> _Direction_:
Exactly the lines from the start of the data below through the line that contains "COL = scene.collection" are to be copied, with pictures left out.

Start Data section

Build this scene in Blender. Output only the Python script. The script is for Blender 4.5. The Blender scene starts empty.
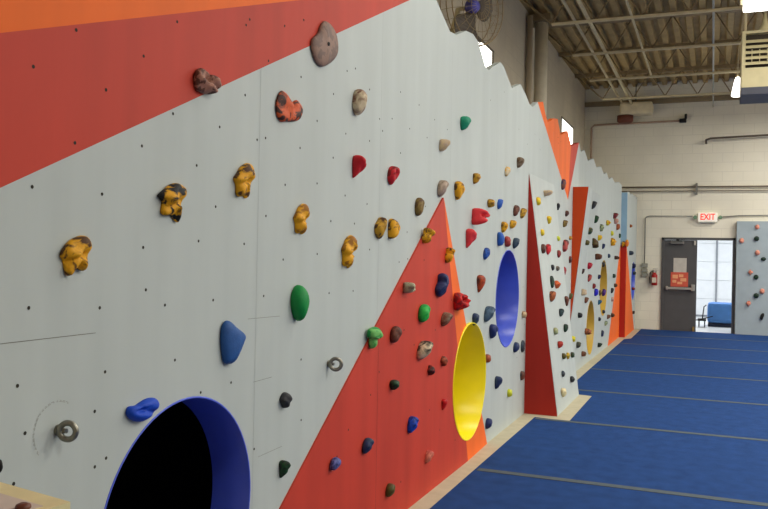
import bpy, bmesh, math, random
from mathutils import Vector, Matrix
from mathutils.geometry import delaunay_2d_cdt
PI = math.pi
scene = bpy.context.scene
COL = scene.collection

# ------------------------------------------------------------------ colour and materials
def lin(c):
    return tuple((x/255/12.92 if x/255 <= .04045 else ((x/255+.055)/1.055)**2.4) for x in c) + (1,)
MATS = {}
def mat(name, c, rough=.6, metal=0, noise=.06, scale=8, streak=False, bump=0, spec=.25, emit=None, c2=None, thr=.55, brick=None, sharp=.06):
    if name in MATS: return MATS[name]
    m = bpy.data.materials.new(name); m.use_nodes = True; nt = m.node_tree; N = nt.nodes; Lk = nt.links
    b = N['Principled BSDF']; col = lin(c)
    b.inputs['Base Color'].default_value = col; b.inputs['Roughness'].default_value = rough
    b.inputs['Metallic'].default_value = metal; b.inputs['Specular IOR Level'].default_value = spec
    if emit:
        b.inputs['Emission Color'].default_value = lin(emit[0]); b.inputs['Emission Strength'].default_value = emit[1]
    tc = N.new('ShaderNodeTexCoord'); mp = N.new('ShaderNodeMapping'); Lk.new(tc.outputs['Object'], mp.inputs['Vector'])
    if streak: mp.inputs['Scale'].default_value = (1, 1, .12)
    if noise or c2:
        t = N.new('ShaderNodeTexNoise'); t.inputs['Scale'].default_value = scale; t.inputs['Detail'].default_value = 4
        Lk.new(mp.outputs['Vector'], t.inputs['Vector'])
        r = N.new('ShaderNodeValToRGB'); e = r.color_ramp.elements
        if c2:
            t.inputs['Distortion'].default_value = .9
            e[0].position = thr-sharp; e[1].position = thr+sharp; e[0].color = col; e[1].color = lin(c2)
        else:
            e[0].position = .3; e[1].position = .7
            e[0].color = tuple(x*(1-noise*1.6) for x in col[:3])+(1,); e[1].color = tuple(min(1, x*(1+noise)) for x in col[:3])+(1,)
        Lk.new(t.outputs['Fac'], r.inputs['Fac']); src = r.outputs['Color']
        if brick:                                   # painted block courses: (block length, height)
            bt = N.new('ShaderNodeTexBrick'); cmb = N.new('ShaderNodeCombineXYZ'); sp = N.new('ShaderNodeSeparateXYZ')
            ad = N.new('ShaderNodeMath'); Lk.new(tc.outputs['Object'], sp.inputs[0])
            Lk.new(sp.outputs[0], ad.inputs[0]); Lk.new(sp.outputs[1], ad.inputs[1])
            Lk.new(ad.outputs[0], cmb.inputs[0]); Lk.new(sp.outputs[2], cmb.inputs[1]); Lk.new(cmb.outputs[0], bt.inputs['Vector'])
            bt.inputs['Scale'].default_value = 1; bt.inputs['Brick Width'].default_value = brick[0]; bt.inputs['Row Height'].default_value = brick[1]
            bt.inputs['Mortar Size'].default_value = .006; bt.inputs['Mortar'].default_value = tuple(x*.9 for x in col[:3])+(1,)
            Lk.new(src, bt.inputs['Color1']); Lk.new(src, bt.inputs['Color2']); src = bt.outputs['Color']
        Lk.new(src, b.inputs['Base Color'])
    if bump:
        t2 = N.new('ShaderNodeTexNoise'); t2.inputs['Scale'].default_value = 140 if bump < 1 else 400; bm_ = N.new('ShaderNodeBump')
        bm_.inputs['Strength'].default_value = min(bump, 1); bm_.inputs['Distance'].default_value = .002
        Lk.new(tc.outputs['Object'], t2.inputs['Vector']); Lk.new(t2.outputs['Fac'], bm_.inputs['Height']); Lk.new(bm_.outputs['Normal'], b.inputs['Normal'])
    MATS[name] = m; return m

# ------------------------------------------------------------------ building helpers
class MB:
    """collects shapes and links them as ONE mesh object"""
    def __init__(s): s.bm = bmesh.new(); s.mi = 0
    def face(s, pts):
        f = s.bm.faces.new([s.bm.verts.new(p) for p in pts]); f.material_index = s.mi; return f
    def _tag(s, geom):
        for f in geom:
            if isinstance(f, bmesh.types.BMFace): f.material_index = s.mi
    def box(s, x0, x1, y0, y1, z0, z1, bevel=0):
        r = bmesh.ops.create_cube(s.bm, size=1); vs = r['verts']
        for v in vs: v.co = Vector(((x0+x1)/2+v.co.x*(x1-x0), (y0+y1)/2+v.co.y*(y1-y0), (z0+z1)/2+v.co.z*(z1-z0)))
        fs = set(f for v in vs for f in v.link_faces); s._tag(fs)
        if bevel:
            es = set(e for v in vs for e in v.link_edges)
            r = bmesh.ops.bevel(s.bm, geom=list(es), offset=bevel, segments=2, affect='EDGES', profile=.6); s._tag(r['faces'])
        return s
    def tube(s, pts, r, n=10, closed=False):
        pts = [Vector(p) for p in pts]; rings = []; m = len(pts); up0 = None
        for i, p in enumerate(pts):
            a = pts[(i-1) % m] if (closed or i > 0) else p; b = pts[(i+1) % m] if (closed or i < m-1) else p
            d = (b-a).normalized()
            if up0 is None: up0 = Vector((0, 0, 1)) if abs(d.z) < .9 else Vector((1, 0, 0))
            x = d.cross(up0)
            if x.length < 1e-4: x = d.cross(Vector((0, 1, 0)))
            x.normalize(); y = x.cross(d).normalized(); rr = r[i] if isinstance(r, (list, tuple)) else r
            rings.append([s.bm.verts.new(p+x*rr*math.cos(2*PI*k/n)+y*rr*math.sin(2*PI*k/n)) for k in range(n)])
        for i in range(m if closed else m-1):
            A, B = rings[i], rings[(i+1) % m]
            for k in range(n):
                f = s.bm.faces.new((A[k], A[(k+1) % n], B[(k+1) % n], B[k])); f.material_index = s.mi; f.smooth = True
        if not closed:
            for R_ in (rings[0][::-1], rings[-1]):
                f = s.bm.faces.new(R_); f.material_index = s.mi
        return s
    def lathe(s, o, axis, u, prof, n=32, cap=(False, False)):
        o, axis, u = Vector(o), Vector(axis), Vector(u); w = axis.cross(u); rings = []
        for d, r in prof:
            rings.append([s.bm.verts.new(o+axis*d+u*r*math.cos(2*PI*k/n)+w*r*math.sin(2*PI*k/n)) for k in range(n)])
        for A, B in zip(rings, rings[1:]):
            for k in range(n):
                f = s.bm.faces.new((A[k], A[(k+1) % n], B[(k+1) % n], B[k])); f.smooth = True; f.material_index = s.mi
        for c, R_ in zip(cap, (rings[0][::-1], rings[-1])):
            if c: s.bm.faces.new(R_).material_index = s.mi
        return s
    def prism(s, poly, lo, hi, ax='z'):
        """closed polygon (a,b) swept between lo and hi along ax"""
        def P(a, b, c): return {'z': (a, b, c), 'x': (c, a, b), 'y': (a, c, b)}[ax]
        A = [s.bm.verts.new(P(a, b, lo)) for a, b in poly]; B = [s.bm.verts.new(P(a, b, hi)) for a, b in poly]; n = len(poly)
        for f in [A[::-1], B]+[[A[i], A[(i+1) % n], B[(i+1) % n], B[i]] for i in range(n)]:
            s.bm.faces.new(f).material_index = s.mi
        return s
    def build(s, name, mats, parent=None, loc=None, recalc=True):
        if recalc: bmesh.ops.recalc_face_normals(s.bm, faces=s.bm.faces)
        me = bpy.data.meshes.new(name); s.bm.to_mesh(me); s.bm.free()
        for m in (mats if isinstance(mats, (list, tuple)) else [mats]): me.materials.append(m)
        o = bpy.data.objects.new(name, me); COL.objects.link(o)
        if loc is not None:
            o.location = loc
            me.transform(Matrix.Translation(-Vector(loc)))
        if parent is not None:
            o.parent = parent
            pm = parent.matrix_basis if parent.parent is None else parent.parent.matrix_basis @ parent.matrix_basis
            o.matrix_parent_inverse = pm.inverted()
        return o
def tag(o, label, cat, group=None):
    o['label'] = label; o['category'] = cat
    if group: o['group'] = group
    return o
def thing(name, label, cat, loc, group=None):
    o = bpy.data.objects.new(name, None); o.empty_display_size = .1; COL.objects.link(o); o.location = loc
    return tag(o, label, cat, group)
def struct(o): o['kind'] = 'structure'; return o

# ------------------------------------------------------------------ colours
C = dict(pinkbrown=(166,120,102), darkbrown2=(92,58,48), rust3=(206,88,44), stone=(140,112,98), stone2=(116,94,86), brown=(112,68,52), cream=(206,190,158), rust=(178,72,38), rust2=(150,72,44), darkbrown=(66,38,32),
 ochre=(220,160,26), ochre2=(192,146,42), umber=(84,56,30), umber2=(150,98,20), black2=(30,30,30), olive=(128,106,54), olive2=(150,140,50), taupe=(172,152,136),
 taupe2=(128,112,92), beige=(196,172,134), teal=(30,136,104), teal2=(30,100,130), red=(196,34,44), darkred=(128,28,30), green=(22,138,66), steelblue=(40,84,146),
 blue=(24,72,190), navy=(24,34,84), charcoal=(52,54,58), darkgreen=(30,74,40), coral=(214,56,62), brick=(164,66,60), blue2=(40,88,176),
 slate=(48,66,84), slate2=(76,100,124), slate3=(40,64,70), navy2=(32,46,96), navy3=(34,46,86), lime=(190,196,50), sage=(160,166,136), sage2=(150,160,120),
 brightgreen=(40,172,66), redbright=(196,26,26), mint=(110,180,96), lavender=(112,118,186), salmon=(206,122,100), darkolive=(76,76,32), yellow=(214,192,46),
 darkgreen2=(36,66,48), brown2=(160,88,50), orange_h=(214,104,60), brickred=(170,52,40), cream2=(226,216,170), darkred2=(150,24,36), maroon=(110,30,48),
 rose=(190,140,130), crimson=(184,22,58), royal=(32,30,190), purple=(76,30,120), peach=(220,148,126))

W_GREY = mat('painted grey plywood', (181,189,186), .55, noise=.035, scale=6, streak=True)
W_RED = mat('painted red plywood', (188,60,43), .6, noise=.07, scale=7, streak=True)
W_RED_DK = mat('painted deep red plywood', (166,40,28), .6, noise=.06, scale=7, streak=True)
W_ORANGE = mat('painted orange plywood', (236,104,20), .6, noise=.05, scale=6, streak=True)
W_ORANGE2 = mat('painted orange plywood strip', (236,106,34), .6, noise=.05, scale=6, streak=True)
W_ORANGE_DK = mat('painted burnt orange plywood', (190,66,18), .6, noise=.05, scale=6, streak=True)
W_LBLUE = mat('painted pale blue plywood', (150,184,208), .55, noise=.03)
HOLE = mat('bolt hole dark', (52,50,44), .9, noise=0)
SEAM = mat('plywood joint line', (158,165,163), .9, noise=0)  # slightly darker grey of the joints between sheets
LINER_B = mat('blue plastic liner', (78,98,210), .28, noise=.05, scale=5, spec=.5)
LINER_Y = mat('yellow plastic liner', (250,230,14), .3, noise=.04, scale=5, spec=.5)
LINER_O = mat('dull yellow plastic liner', (196,160,56), .4, noise=.04, scale=5, spec=.5)
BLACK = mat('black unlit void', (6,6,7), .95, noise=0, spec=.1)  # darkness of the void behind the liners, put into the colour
MATB = mat('blue carpet mat', (34,66,120), .95, noise=.1, scale=9, bump=2, spec=.1)
TAPE = mat('grey green seam tape', (76,88,96), .85, noise=.08, scale=30)
WOOD = mat('pale plywood', (184,176,150), .65, noise=.06, scale=10)
WOOD2 = mat('pine edge', (214,204,156), .6, noise=.06, scale=14)
LAMINATE = mat('pinkish laminate top', (196,184,172), .6, noise=.05, scale=20)
BLOCK_L = mat('warm grey painted block', (198,188,166), .8, noise=.06, scale=2, brick=(.4, .2))
BLOCK_F = mat('cream painted block', (232,227,208), .8, noise=.05, scale=1.2, brick=(.4, .2))
DECK = mat('galvanised roof deck', (178,152,102), .6, noise=.1, scale=5)
STEEL = mat('cream painted steel', (216,202,162), .5, noise=.08, scale=9)
STEEL_DK = mat('dull joist steel', (148,128,92), .6, noise=.12, scale=9)
GREYM = mat('grey metal', (128,128,122), .4, .6, noise=.08, scale=20)
ZINC = mat('zinc plated steel', (150,148,136), .35, .8, noise=.1, scale=30)
DOORP = mat('charcoal door paint', (84,84,84), .45, noise=.04, scale=6)
WHITE = mat('white plastic', (232,230,222), .4, noise=.02)
DARK = mat('dark rubber', (32,32,34), .6, noise=.05)
POWER = 120.0; EXPOSURE = 0.05
SCUFF = [((2.74, .991), (2.886, .992)), ((2.79, .687), (2.98, .689)), ((2.69, 1.242), (2.94, 1.2375))]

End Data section

> _Solution for this exercise_:
Build this scene in Blender. Output only the Python script. The script is for Blender 4.5. The Blender scene starts empty.
import bpy, bmesh, math, random
from mathutils import Vector, Matrix
from mathutils.geometry import delaunay_2d_cdt
PI = math.pi
scene = bpy.context.scene
COL = scene.collection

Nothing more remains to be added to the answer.